* WORK TO COMPLETE
Once the pictures are set aside, transcribe the remaining data exactly.
########################################
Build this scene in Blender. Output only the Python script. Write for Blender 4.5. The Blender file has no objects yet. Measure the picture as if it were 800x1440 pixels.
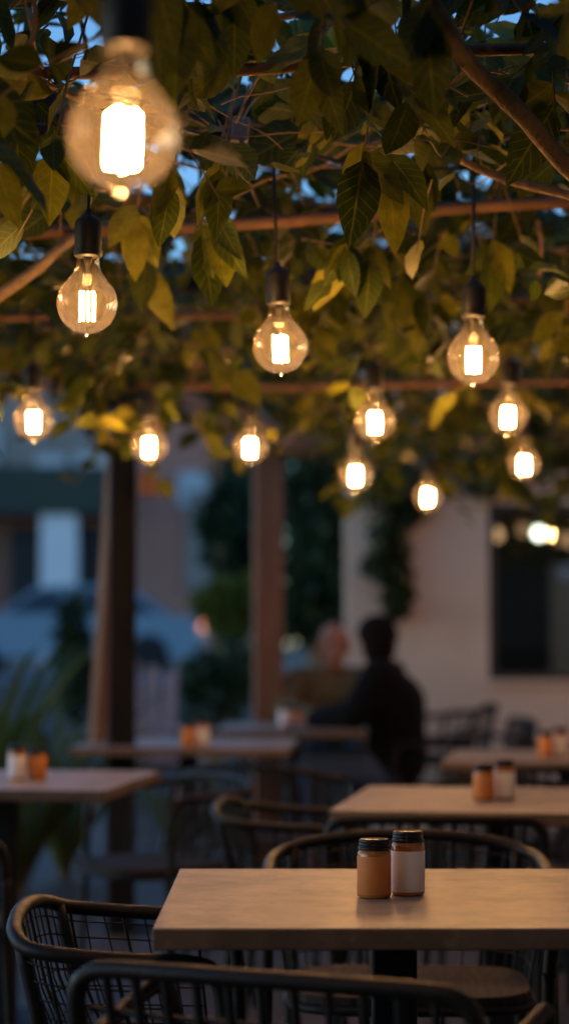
import bpy, math, random
import numpy as np
from mathutils import Vector, Matrix, noise
random.seed(7); noise.seed_set(5); RNG = np.random.default_rng(11)
PI = math.pi
S = bpy.context.scene
COL = S.collection

# ------------------------------------------------------------------ camera
F = 2800.0                      # focal length in photo pixels (800 x 1440)
TILT = math.atan(180 / F)
CAMZ = 1.16
cam_d = bpy.data.cameras.new('camera'); cam = bpy.data.objects.new('camera', cam_d); COL.objects.link(cam)
cam.location = (0, 0, CAMZ); cam.rotation_euler = (PI / 2 + TILT, 0, 0)
cam_d.sensor_fit = 'VERTICAL'; cam_d.sensor_height = 36; cam_d.lens = 36 * F / 1440
cam_d.clip_start = 0.05; cam_d.clip_end = 500
cam_d.dof.use_dof = True; cam_d.dof.focus_distance = 3.35; cam_d.dof.aperture_fstop = 1.95
cam_d.dof.aperture_blades = 0
S.camera = cam

def P(px, py, Y):               # point of the place that shows at photo pixel (px, py) at distance Y
    u = (px - 400) / F; v = (720 - py) / F
    c, s = math.cos(TILT), math.sin(TILT)
    k = Y / (c - v * s)
    return Vector((k * u, Y, CAMZ + k * (s + v * c)))

# ------------------------------------------------------------------ helpers
class MB:
    def __init__(s): s.v = []; s.f = []
    def add(s, vs, fs):
        n = len(s.v); s.v += [Vector(p) for p in vs]; s.f += [tuple(i + n for i in f) for f in fs]; return s
    def box(s, c, size, rot=None):
        x, y, z = size[0] / 2, size[1] / 2, size[2] / 2
        vs = [Vector(p) for p in ((-x,-y,-z),(x,-y,-z),(x,y,-z),(-x,y,-z),(-x,-y,z),(x,-y,z),(x,y,z),(-x,y,z))]
        if rot is not None: vs = [rot @ p for p in vs]
        c = Vector(c)
        return s.add([p + c for p in vs], [(3,2,1,0),(4,5,6,7),(0,1,5,4),(1,2,6,5),(2,3,7,6),(3,0,4,7)])
    def beam(s, a, b, w, h):    # box between two points
        a, b = Vector(a), Vector(b); d = b - a
        return s.box((a + b) / 2, (w, h, d.length), d.to_track_quat('Z', 'Y').to_matrix())
    def tube(s, pts, r, n=8, caps=True):
        pts = [Vector(p) for p in pts]; m = len(pts)
        rs = r if isinstance(r, (list, tuple)) else [r] * m
        vs, fs = [], []; up = None
        for i, p in enumerate(pts):
            t = (pts[min(i + 1, m - 1)] - pts[max(i - 1, 0)]).normalized()
            if up is None:
                up = Vector((0, 0, 1)) if abs(t.z) < .9 else Vector((1, 0, 0))
            sd = t.cross(up).normalized(); up = sd.cross(t).normalized()
            for k in range(n):
                a = 2 * PI * k / n
                vs.append(p + rs[i] * (math.cos(a) * sd + math.sin(a) * up))
        for i in range(m - 1):
            for k in range(n):
                k2 = (k + 1) % n
                fs.append((i*n+k, i*n+k2, (i+1)*n+k2, (i+1)*n+k))
        if caps: fs += [tuple(range(n - 1, -1, -1)), tuple((m-1)*n + k for k in range(n))]
        return s.add(vs, fs)
    def lathe(s, prof, n=32, o=(0, 0, 0)):
        vs, fs = [], []; o = Vector(o)
        for r, z in prof:
            for k in range(n):
                a = 2 * PI * k / n; vs.append(o + Vector((r * math.cos(a), r * math.sin(a), z)))
        for i in range(len(prof) - 1):
            for k in range(n):
                k2 = (k + 1) % n; fs.append((i*n+k, i*n+k2, (i+1)*n+k2, (i+1)*n+k))
        if prof[0][0] > 1e-4: fs.append(tuple(range(n - 1, -1, -1)))
        if prof[-1][0] > 1e-4: fs.append(tuple((len(prof)-1)*n + k for k in range(n)))
        return s.add(vs, fs)
    def ball(s, c, r, n=16):
        r = Vector(r) if not isinstance(r, (int, float)) else Vector((r, r, r)); c = Vector(c); vs, fs = [], []
        m = n // 2
        for i in range(m + 1):
            th = PI * (i + .02 * (i == 0) - .02 * (i == m)) / m
            for k in range(n):
                a = 2 * PI * k / n
                vs.append(c + Vector((r.x*math.sin(th)*math.cos(a), r.y*math.sin(th)*math.sin(a), -r.z*math.cos(th))))
        for i in range(m):
            for k in range(n):
                k2 = (k+1) % n; fs.append((i*n+k, i*n+k2, (i+1)*n+k2, (i+1)*n+k))
        fs += [tuple(range(n-1,-1,-1)), tuple(m*n+k for k in range(n))]
        return s.add(vs, fs)
    def build(s, name, m, parent=None, smooth=False, bevel=0, segs=2, off=None, remesh=0):
        me = bpy.data.meshes.new(name)
        o3 = Vector(off) if off is not None else None
        me.from_pydata([p - o3 for p in s.v] if o3 is not None else s.v, [], s.f); me.update()
        me.materials.append(m)
        if smooth: me.polygons.foreach_set('use_smooth', [True] * len(me.polygons))
        o = bpy.data.objects.new(name, me); COL.objects.link(o)
        if parent is not None: o.parent = parent
        if bevel:
            b = o.modifiers.new('bevel', 'BEVEL'); b.width = bevel; b.segments = segs; b.limit_method = 'ANGLE'
        if remesh:
            b = o.modifiers.new('remesh', 'REMESH'); b.mode = 'VOXEL'; b.voxel_size = remesh; b.use_smooth_shade = True
            b = o.modifiers.new('smooth', 'SMOOTH'); b.factor = .5; b.iterations = 4
        return o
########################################
* RESULT FOR THIS EXERCISE
Build this scene in Blender. Output only the Python script. Write for Blender 4.5. The Blender file has no objects yet. Measure the picture as if it were 800x1440 pixels.
import bpy, math, random
import numpy as np
from mathutils import Vector, Matrix, noise
random.seed(7); noise.seed_set(5); RNG = np.random.default_rng(11)
PI = math.pi
S = bpy.context.scene
COL = S.collection

# ------------------------------------------------------------------ camera
F = 2800.0                      # focal length in photo pixels (800 x 1440)
TILT = math.atan(180 / F)
CAMZ = 1.16
cam_d = bpy.data.cameras.new('camera'); cam = bpy.data.objects.new('camera', cam_d); COL.objects.link(cam)
cam.location = (0, 0, CAMZ); cam.rotation_euler = (PI / 2 + TILT, 0, 0)
cam_d.sensor_fit = 'VERTICAL'; cam_d.sensor_height = 36; cam_d.lens = 36 * F / 1440
cam_d.clip_start = 0.05; cam_d.clip_end = 500
cam_d.dof.use_dof = True; cam_d.dof.focus_distance = 3.35; cam_d.dof.aperture_fstop = 1.95
cam_d.dof.aperture_blades = 0
S.camera = cam

def P(px, py, Y):               # point of the place that shows at photo pixel (px, py) at distance Y
    u = (px - 400) / F; v = (720 - py) / F
    c, s = math.cos(TILT), math.sin(TILT)
    k = Y / (c - v * s)
    return Vector((k * u, Y, CAMZ + k * (s + v * c)))

# ------------------------------------------------------------------ helpers
class MB:
    def __init__(s): s.v = []; s.f = []
    def add(s, vs, fs):
        n = len(s.v); s.v += [Vector(p) for p in vs]; s.f += [tuple(i + n for i in f) for f in fs]; return s
    def box(s, c, size, rot=None):
        x, y, z = size[0] / 2, size[1] / 2, size[2] / 2
        vs = [Vector(p) for p in ((-x,-y,-z),(x,-y,-z),(x,y,-z),(-x,y,-z),(-x,-y,z),(x,-y,z),(x,y,z),(-x,y,z))]
        if rot is not None: vs = [rot @ p for p in vs]
        c = Vector(c)
        return s.add([p + c for p in vs], [(3,2,1,0),(4,5,6,7),(0,1,5,4),(1,2,6,5),(2,3,7,6),(3,0,4,7)])
    def beam(s, a, b, w, h):    # box between two points
        a, b = Vector(a), Vector(b); d = b - a
        return s.box((a + b) / 2, (w, h, d.length), d.to_track_quat('Z', 'Y').to_matrix())
    def tube(s, pts, r, n=8, caps=True):
        pts = [Vector(p) for p in pts]; m = len(pts)
        rs = r if isinstance(r, (list, tuple)) else [r] * m
        vs, fs = [], []; up = None
        for i, p in enumerate(pts):
            t = (pts[min(i + 1, m - 1)] - pts[max(i - 1, 0)]).normalized()
            if up is None:
                up = Vector((0, 0, 1)) if abs(t.z) < .9 else Vector((1, 0, 0))
            sd = t.cross(up).normalized(); up = sd.cross(t).normalized()
            for k in range(n):
                a = 2 * PI * k / n
                vs.append(p + rs[i] * (math.cos(a) * sd + math.sin(a) * up))
        for i in range(m - 1):
            for k in range(n):
                k2 = (k + 1) % n
                fs.append((i*n+k, i*n+k2, (i+1)*n+k2, (i+1)*n+k))
        if caps: fs += [tuple(range(n - 1, -1, -1)), tuple((m-1)*n + k for k in range(n))]
        return s.add(vs, fs)
    def lathe(s, prof, n=32, o=(0, 0, 0)):
        vs, fs = [], []; o = Vector(o)
        for r, z in prof:
            for k in range(n):
                a = 2 * PI * k / n; vs.append(o + Vector((r * math.cos(a), r * math.sin(a), z)))
        for i in range(len(prof) - 1):
            for k in range(n):
                k2 = (k + 1) % n; fs.append((i*n+k, i*n+k2, (i+1)*n+k2, (i+1)*n+k))
        if prof[0][0] > 1e-4: fs.append(tuple(range(n - 1, -1, -1)))
        if prof[-1][0] > 1e-4: fs.append(tuple((len(prof)-1)*n + k for k in range(n)))
        return s.add(vs, fs)
    def ball(s, c, r, n=16):
        r = Vector(r) if not isinstance(r, (int, float)) else Vector((r, r, r)); c = Vector(c); vs, fs = [], []
        m = n // 2
        for i in range(m + 1):
            th = PI * (i + .02 * (i == 0) - .02 * (i == m)) / m
            for k in range(n):
                a = 2 * PI * k / n
                vs.append(c + Vector((r.x*math.sin(th)*math.cos(a), r.y*math.sin(th)*math.sin(a), -r.z*math.cos(th))))
        for i in range(m):
            for k in range(n):
                k2 = (k+1) % n; fs.append((i*n+k, i*n+k2, (i+1)*n+k2, (i+1)*n+k))
        fs += [tuple(range(n-1,-1,-1)), tuple(m*n+k for k in range(n))]
        return s.add(vs, fs)
    def build(s, name, m, parent=None, smooth=False, bevel=0, segs=2, off=None, remesh=0):
        me = bpy.data.meshes.new(name)
        o3 = Vector(off) if off is not None else None
        me.from_pydata([p - o3 for p in s.v] if o3 is not None else s.v, [], s.f); me.update()
        me.materials.append(m)
        if smooth: me.polygons.foreach_set('use_smooth', [True] * len(me.polygons))
        o = bpy.data.objects.new(name, me); COL.objects.link(o)
        if parent is not None: o.parent = parent
        if bevel:
            b = o.modifiers.new('bevel', 'BEVEL'); b.width = bevel; b.segments = segs; b.limit_method = 'ANGLE'
        if remesh:
            b = o.modifiers.new('remesh', 'REMESH'); b.mode = 'VOXEL'; b.voxel_size = remesh; b.use_smooth_shade = True
            b = o.modifiers.new('smooth', 'SMOOTH'); b.factor = .5; b.iterations = 4
        return o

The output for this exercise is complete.